WHAT YOU NEED TO DO: Repeat the listing word for word. No pictures belong in the copy.

RAW DATA:

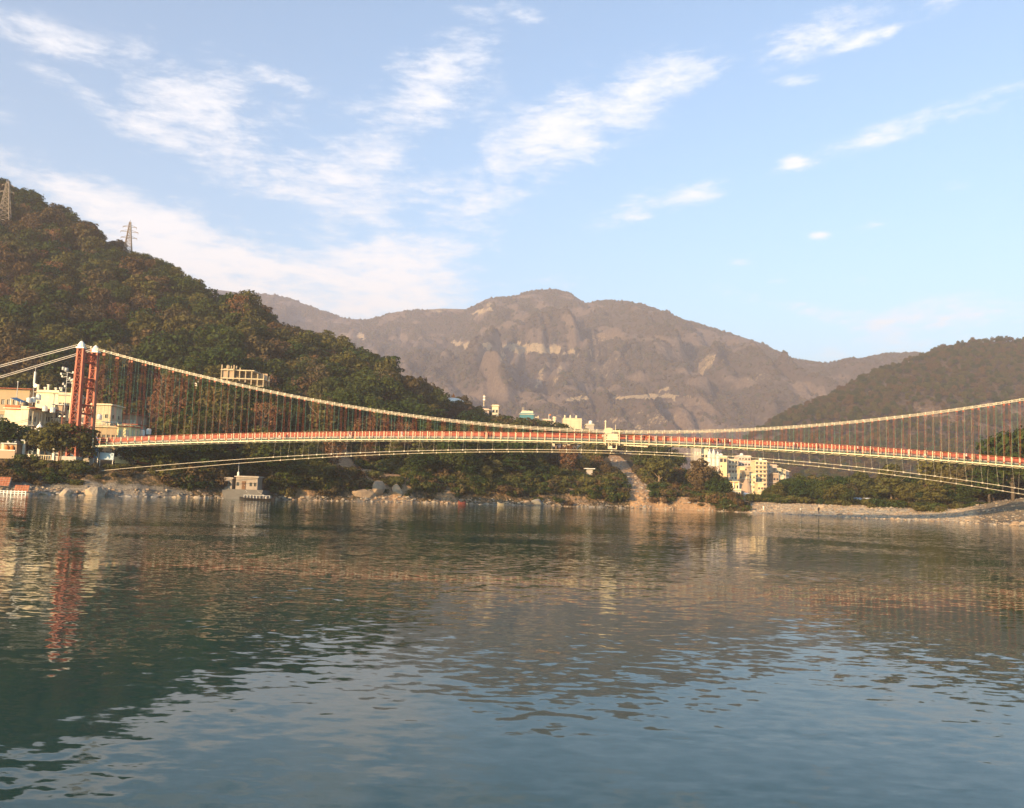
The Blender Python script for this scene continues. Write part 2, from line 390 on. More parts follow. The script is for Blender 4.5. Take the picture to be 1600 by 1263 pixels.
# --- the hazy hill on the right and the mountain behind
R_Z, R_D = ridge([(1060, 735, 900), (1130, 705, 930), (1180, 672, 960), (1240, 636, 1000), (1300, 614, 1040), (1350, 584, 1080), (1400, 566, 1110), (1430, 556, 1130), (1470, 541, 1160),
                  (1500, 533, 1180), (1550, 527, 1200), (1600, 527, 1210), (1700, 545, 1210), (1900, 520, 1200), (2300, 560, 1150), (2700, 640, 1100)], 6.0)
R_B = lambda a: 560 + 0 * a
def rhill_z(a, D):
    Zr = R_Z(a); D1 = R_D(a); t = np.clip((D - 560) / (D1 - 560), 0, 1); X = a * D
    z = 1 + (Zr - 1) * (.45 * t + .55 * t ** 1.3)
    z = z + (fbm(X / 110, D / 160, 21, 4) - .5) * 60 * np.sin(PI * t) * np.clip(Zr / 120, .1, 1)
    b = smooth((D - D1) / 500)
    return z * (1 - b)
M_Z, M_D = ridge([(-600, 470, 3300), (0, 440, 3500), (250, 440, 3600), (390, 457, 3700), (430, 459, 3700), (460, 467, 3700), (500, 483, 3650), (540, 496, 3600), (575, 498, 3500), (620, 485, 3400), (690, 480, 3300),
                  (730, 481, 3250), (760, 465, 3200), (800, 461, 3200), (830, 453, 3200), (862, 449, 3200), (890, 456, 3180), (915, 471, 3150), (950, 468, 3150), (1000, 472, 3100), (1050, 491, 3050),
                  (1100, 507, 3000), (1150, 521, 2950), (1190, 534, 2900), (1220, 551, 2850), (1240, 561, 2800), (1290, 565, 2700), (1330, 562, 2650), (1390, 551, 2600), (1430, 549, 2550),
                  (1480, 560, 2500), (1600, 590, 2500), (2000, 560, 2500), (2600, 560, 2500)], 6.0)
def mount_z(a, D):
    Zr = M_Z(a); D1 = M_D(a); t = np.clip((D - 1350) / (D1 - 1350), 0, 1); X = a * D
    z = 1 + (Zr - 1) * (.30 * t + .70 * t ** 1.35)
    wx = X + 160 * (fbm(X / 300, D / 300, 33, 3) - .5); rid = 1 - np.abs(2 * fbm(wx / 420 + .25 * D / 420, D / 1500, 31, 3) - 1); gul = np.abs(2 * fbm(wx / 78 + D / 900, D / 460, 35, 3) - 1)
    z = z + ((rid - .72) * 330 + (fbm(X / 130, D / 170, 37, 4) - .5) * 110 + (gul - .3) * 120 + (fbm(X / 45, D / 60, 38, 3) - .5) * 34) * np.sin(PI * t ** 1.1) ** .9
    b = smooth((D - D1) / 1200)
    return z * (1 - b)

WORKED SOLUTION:
The Blender Python script for this scene continues. Write part 2, from line 390 on. More parts follow. The script is for Blender 4.5. Take the picture to be 1600 by 1263 pixels.
# --- the hazy hill on the right and the mountain behind
R_Z, R_D = ridge([(1060, 735, 900), (1130, 705, 930), (1180, 672, 960), (1240, 636, 1000), (1300, 614, 1040), (1350, 584, 1080), (1400, 566, 1110), (1430, 556, 1130), (1470, 541, 1160),
                  (1500, 533, 1180), (1550, 527, 1200), (1600, 527, 1210), (1700, 545, 1210), (1900, 520, 1200), (2300, 560, 1150), (2700, 640, 1100)], 6.0)
R_B = lambda a: 560 + 0 * a
def rhill_z(a, D):
    Zr = R_Z(a); D1 = R_D(a); t = np.clip((D - 560) / (D1 - 560), 0, 1); X = a * D
    z = 1 + (Zr - 1) * (.45 * t + .55 * t ** 1.3)
    z = z + (fbm(X / 110, D / 160, 21, 4) - .5) * 60 * np.sin(PI * t) * np.clip(Zr / 120, .1, 1)
    b = smooth((D - D1) / 500)
    return z * (1 - b)
M_Z, M_D = ridge([(-600, 470, 3300), (0, 440, 3500), (250, 440, 3600), (390, 457, 3700), (430, 459, 3700), (460, 467, 3700), (500, 483, 3650), (540, 496, 3600), (575, 498, 3500), (620, 485, 3400), (690, 480, 3300),
                  (730, 481, 3250), (760, 465, 3200), (800, 461, 3200), (830, 453, 3200), (862, 449, 3200), (890, 456, 3180), (915, 471, 3150), (950, 468, 3150), (1000, 472, 3100), (1050, 491, 3050),
                  (1100, 507, 3000), (1150, 521, 2950), (1190, 534, 2900), (1220, 551, 2850), (1240, 561, 2800), (1290, 565, 2700), (1330, 562, 2650), (1390, 551, 2600), (1430, 549, 2550),
                  (1480, 560, 2500), (1600, 590, 2500), (2000, 560, 2500), (2600, 560, 2500)], 6.0)
def mount_z(a, D):
    Zr = M_Z(a); D1 = M_D(a); t = np.clip((D - 1350) / (D1 - 1350), 0, 1); X = a * D
    z = 1 + (Zr - 1) * (.30 * t + .70 * t ** 1.35)
    wx = X + 160 * (fbm(X / 300, D / 300, 33, 3) - .5); rid = 1 - np.abs(2 * fbm(wx / 420 + .25 * D / 420, D / 1500, 31, 3) - 1); gul = np.abs(2 * fbm(wx / 78 + D / 900, D / 460, 35, 3) - 1)
    z = z + ((rid - .72) * 330 + (fbm(X / 130, D / 170, 37, 4) - .5) * 110 + (gul - .3) * 120 + (fbm(X / 45, D / 60, 38, 3) - .5) * 34) * np.sin(PI * t ** 1.1) ** .9
    b = smooth((D - D1) / 1200)
    return z * (1 - b)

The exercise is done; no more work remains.